Colorado employers added 3,700 payroll jobs in January, while the state’s unemployment rate was unchanged from December at 4.2 per cent, the Colorado Department of Labor and Employment reported. Unemployment is at its lowest level in the state in just over seven years, according to newly revised estimates.

But the Office of State Planning and Budgeting (OSPB), which presented its revenue forecast to the legislature in tandem with the Legislative Council, says its forecast assumed a 10 per cent decline in Colorado’s oil and gas-related jobs in 2015 and 2016.

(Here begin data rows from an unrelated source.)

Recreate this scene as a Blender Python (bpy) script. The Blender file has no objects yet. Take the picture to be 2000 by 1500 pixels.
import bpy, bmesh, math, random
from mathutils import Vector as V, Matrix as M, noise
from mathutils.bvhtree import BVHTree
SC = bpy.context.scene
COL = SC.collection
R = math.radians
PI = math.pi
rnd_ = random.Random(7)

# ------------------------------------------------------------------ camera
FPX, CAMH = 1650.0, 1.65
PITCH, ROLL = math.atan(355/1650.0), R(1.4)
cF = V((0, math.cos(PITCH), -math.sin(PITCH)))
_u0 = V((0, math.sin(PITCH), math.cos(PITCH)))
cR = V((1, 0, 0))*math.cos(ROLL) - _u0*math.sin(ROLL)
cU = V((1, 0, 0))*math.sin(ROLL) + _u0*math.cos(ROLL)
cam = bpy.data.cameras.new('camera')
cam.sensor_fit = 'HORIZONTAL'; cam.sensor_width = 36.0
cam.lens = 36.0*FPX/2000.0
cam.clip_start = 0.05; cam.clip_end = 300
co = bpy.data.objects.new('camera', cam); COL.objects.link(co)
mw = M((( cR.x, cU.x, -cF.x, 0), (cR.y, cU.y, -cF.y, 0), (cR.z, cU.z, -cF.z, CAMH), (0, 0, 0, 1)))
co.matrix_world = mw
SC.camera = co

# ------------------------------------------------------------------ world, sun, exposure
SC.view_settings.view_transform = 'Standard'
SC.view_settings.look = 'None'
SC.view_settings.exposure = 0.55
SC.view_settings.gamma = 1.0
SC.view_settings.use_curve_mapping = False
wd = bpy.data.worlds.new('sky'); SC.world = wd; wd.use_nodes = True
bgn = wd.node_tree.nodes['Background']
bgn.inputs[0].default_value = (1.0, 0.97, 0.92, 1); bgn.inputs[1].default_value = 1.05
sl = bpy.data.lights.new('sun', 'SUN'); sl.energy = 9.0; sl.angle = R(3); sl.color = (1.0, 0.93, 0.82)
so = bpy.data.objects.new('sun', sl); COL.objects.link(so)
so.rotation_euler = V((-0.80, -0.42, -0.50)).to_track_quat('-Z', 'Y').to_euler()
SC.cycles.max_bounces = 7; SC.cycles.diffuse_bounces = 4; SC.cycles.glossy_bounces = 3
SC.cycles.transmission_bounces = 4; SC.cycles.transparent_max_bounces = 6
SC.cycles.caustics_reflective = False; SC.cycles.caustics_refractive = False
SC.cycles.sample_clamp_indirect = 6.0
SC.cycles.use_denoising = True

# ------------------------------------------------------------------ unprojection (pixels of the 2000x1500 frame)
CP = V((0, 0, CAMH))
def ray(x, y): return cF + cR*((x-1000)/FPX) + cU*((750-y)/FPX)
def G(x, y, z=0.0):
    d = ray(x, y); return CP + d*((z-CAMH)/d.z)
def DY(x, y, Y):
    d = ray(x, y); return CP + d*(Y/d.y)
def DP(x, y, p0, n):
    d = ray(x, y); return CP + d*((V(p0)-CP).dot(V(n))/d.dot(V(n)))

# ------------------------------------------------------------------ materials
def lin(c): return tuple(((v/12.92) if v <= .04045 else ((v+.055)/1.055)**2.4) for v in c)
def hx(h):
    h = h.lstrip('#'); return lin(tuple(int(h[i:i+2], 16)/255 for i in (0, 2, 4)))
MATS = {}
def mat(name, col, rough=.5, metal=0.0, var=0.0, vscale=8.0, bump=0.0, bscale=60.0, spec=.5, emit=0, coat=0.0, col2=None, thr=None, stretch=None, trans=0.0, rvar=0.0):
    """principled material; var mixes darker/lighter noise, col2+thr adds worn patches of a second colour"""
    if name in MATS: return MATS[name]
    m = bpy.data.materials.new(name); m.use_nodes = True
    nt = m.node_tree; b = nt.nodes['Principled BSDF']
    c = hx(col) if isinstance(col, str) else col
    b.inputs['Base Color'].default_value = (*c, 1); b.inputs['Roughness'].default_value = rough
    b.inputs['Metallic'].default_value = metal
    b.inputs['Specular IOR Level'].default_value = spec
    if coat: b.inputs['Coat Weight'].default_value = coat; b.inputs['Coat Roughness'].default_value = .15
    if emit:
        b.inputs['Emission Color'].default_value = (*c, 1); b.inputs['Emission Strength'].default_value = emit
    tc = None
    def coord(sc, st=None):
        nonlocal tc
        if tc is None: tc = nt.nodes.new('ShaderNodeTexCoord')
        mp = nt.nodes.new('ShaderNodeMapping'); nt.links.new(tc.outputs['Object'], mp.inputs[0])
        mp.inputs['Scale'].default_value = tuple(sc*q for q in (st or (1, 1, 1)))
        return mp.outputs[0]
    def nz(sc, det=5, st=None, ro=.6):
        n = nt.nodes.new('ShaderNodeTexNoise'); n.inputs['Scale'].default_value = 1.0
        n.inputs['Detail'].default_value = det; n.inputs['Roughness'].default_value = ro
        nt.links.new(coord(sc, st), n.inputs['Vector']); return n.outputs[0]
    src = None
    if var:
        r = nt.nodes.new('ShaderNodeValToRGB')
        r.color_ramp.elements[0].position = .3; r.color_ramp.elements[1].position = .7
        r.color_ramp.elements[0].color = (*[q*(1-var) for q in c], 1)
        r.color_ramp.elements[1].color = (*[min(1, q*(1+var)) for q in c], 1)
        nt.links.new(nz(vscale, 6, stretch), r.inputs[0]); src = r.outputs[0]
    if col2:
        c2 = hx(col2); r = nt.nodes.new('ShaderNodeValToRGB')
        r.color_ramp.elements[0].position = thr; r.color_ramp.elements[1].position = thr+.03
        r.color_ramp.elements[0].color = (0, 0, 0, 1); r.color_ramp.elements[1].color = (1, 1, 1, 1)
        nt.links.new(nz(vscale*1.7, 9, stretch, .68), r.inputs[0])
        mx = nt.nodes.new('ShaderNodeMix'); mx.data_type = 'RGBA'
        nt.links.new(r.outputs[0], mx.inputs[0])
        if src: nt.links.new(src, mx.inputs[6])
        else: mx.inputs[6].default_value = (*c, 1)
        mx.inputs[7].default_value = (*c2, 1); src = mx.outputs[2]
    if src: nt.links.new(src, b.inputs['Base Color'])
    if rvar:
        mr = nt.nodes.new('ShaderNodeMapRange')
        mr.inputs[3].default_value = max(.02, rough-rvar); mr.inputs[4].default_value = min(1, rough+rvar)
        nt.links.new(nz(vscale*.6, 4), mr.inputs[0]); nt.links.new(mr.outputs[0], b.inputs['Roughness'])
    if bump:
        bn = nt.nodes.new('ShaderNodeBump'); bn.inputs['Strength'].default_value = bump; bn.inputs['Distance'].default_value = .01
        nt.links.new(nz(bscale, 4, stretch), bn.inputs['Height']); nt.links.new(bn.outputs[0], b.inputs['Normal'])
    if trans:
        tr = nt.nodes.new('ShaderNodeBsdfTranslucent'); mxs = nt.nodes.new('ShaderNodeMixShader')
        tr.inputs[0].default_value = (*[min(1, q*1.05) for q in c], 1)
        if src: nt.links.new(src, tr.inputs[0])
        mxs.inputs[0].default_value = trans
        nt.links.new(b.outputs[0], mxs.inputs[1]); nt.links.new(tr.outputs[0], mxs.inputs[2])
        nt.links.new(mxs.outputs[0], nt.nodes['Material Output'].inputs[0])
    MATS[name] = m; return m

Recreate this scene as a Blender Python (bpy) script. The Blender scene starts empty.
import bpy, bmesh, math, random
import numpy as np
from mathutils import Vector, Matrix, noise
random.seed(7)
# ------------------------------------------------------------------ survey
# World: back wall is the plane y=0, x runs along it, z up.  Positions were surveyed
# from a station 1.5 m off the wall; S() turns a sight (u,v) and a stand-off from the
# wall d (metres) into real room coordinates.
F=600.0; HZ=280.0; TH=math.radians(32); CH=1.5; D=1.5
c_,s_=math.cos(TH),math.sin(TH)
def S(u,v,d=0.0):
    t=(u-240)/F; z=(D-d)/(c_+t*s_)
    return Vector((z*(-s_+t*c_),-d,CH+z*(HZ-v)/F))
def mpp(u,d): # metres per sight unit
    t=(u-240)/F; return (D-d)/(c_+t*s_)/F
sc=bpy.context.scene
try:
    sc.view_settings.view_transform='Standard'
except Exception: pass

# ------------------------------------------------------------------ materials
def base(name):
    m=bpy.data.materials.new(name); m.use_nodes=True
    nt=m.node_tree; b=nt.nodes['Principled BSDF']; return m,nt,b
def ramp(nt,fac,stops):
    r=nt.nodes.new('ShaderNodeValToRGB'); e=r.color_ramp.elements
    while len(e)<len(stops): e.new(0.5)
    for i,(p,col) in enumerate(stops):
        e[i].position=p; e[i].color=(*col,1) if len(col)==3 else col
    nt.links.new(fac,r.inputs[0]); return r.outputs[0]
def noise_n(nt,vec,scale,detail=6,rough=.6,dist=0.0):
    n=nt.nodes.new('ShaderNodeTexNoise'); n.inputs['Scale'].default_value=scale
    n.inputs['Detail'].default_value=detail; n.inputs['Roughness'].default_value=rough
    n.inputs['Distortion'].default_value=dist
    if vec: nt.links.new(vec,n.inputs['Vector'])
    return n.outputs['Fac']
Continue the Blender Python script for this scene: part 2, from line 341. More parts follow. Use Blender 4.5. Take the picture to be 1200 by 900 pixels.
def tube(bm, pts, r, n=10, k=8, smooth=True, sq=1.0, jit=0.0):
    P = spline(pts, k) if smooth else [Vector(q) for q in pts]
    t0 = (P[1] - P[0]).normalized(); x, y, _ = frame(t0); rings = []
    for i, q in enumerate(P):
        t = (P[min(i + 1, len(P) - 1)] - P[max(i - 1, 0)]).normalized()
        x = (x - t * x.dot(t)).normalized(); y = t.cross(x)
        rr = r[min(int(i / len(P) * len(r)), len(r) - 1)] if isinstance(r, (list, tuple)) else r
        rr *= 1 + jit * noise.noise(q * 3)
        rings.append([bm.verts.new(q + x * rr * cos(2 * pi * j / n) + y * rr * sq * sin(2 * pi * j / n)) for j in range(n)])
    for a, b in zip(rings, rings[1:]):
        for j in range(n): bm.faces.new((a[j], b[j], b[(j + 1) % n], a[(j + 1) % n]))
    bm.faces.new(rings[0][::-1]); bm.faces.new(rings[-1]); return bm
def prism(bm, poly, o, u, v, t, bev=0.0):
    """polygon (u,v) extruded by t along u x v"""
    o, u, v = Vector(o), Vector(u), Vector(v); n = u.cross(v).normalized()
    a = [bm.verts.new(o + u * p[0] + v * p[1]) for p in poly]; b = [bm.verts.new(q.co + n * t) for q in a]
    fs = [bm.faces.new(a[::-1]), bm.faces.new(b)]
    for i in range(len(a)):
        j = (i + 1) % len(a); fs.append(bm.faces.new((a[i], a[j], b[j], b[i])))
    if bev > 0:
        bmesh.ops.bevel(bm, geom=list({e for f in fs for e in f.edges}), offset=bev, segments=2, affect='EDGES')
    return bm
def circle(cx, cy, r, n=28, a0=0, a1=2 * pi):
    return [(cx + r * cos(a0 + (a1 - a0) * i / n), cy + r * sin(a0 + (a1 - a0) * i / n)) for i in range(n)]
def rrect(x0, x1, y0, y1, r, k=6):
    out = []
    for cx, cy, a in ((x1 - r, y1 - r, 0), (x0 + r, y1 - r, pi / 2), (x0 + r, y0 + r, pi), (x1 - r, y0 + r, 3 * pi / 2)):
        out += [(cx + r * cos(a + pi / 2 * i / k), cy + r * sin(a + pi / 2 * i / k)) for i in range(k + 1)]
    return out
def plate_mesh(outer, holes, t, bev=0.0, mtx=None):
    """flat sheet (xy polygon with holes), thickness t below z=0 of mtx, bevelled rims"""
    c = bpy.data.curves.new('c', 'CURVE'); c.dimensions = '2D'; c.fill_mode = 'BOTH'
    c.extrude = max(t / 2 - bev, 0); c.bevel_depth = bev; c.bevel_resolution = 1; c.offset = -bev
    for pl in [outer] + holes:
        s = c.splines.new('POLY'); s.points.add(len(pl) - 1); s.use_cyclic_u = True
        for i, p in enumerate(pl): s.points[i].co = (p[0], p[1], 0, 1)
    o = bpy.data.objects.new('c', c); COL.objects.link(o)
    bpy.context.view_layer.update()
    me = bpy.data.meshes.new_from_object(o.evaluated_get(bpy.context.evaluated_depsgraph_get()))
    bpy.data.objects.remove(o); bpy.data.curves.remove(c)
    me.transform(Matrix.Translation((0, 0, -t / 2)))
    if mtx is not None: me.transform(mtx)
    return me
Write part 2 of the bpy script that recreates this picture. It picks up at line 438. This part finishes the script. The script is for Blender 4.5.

That translates into a loss of about 3,700 jobs and lost wages of about $425 million, the OSPB forecast says. Given that oil and gas jobs pay really well and those wages, when spent, support jobs in other industries, the state may be looking at a total loss of about $975 million and roughly 13,000 jobs, the OSPB forecast says.

Some of those workers may be absorbed into the state’s construction industry, which has been clamoring for workers due to a boom in activity in the last few years.

The office’s forecast also says the industry slowdown will reduce Colorado’s job growth in the next few years, from 3.3 per cent in 2014 to 2.6 per cent in 2015 and 2.8 per cent in 2016. The slowdown also will cause the state’s unemployment rate to edge upward, to an average of 4.3 percent in 2015 and 4.4 per cent in 2016. But there is a silver lining to the slowdown.

Low oil prices have already led to big savings at the gasoline pump. Colorado’s average gas prices are about $2.23 per gallon, down from $3.61 per gallon a year ago, according to AAA’s FuelGauge report.

Nationally, the low prices are expected to mean $710 in savings for the average household – or about $1.7 billion in savings for Colorado households, the OSPB forecast says.

The slowdown also will mean less money going to the state in the form of severance taxes, money energy companies pay to the state based on the value of the oil, natural gas, coal and other minerals mined in Colorado. The biggest share of the state’s severance tax money comes from taxes on oil and gas production.

The two budgets, from the Legislative Council and the OSPB, both say the amount of severance tax money is expected to drop by more than 60 percent in fiscal 2016, compared to fiscal 2015.

The OSPB forecast says severance tax collections in fiscal 2015, which are based on oil produced and sold in 2014, are expected to be about $369.1 million – that’s up 37 per cent from fiscal 2014.

But the following year, in fiscal 2016, collections are expected to plunge to $141.8 million – down 62 per cent from the previous year, according to the OSPB forecast.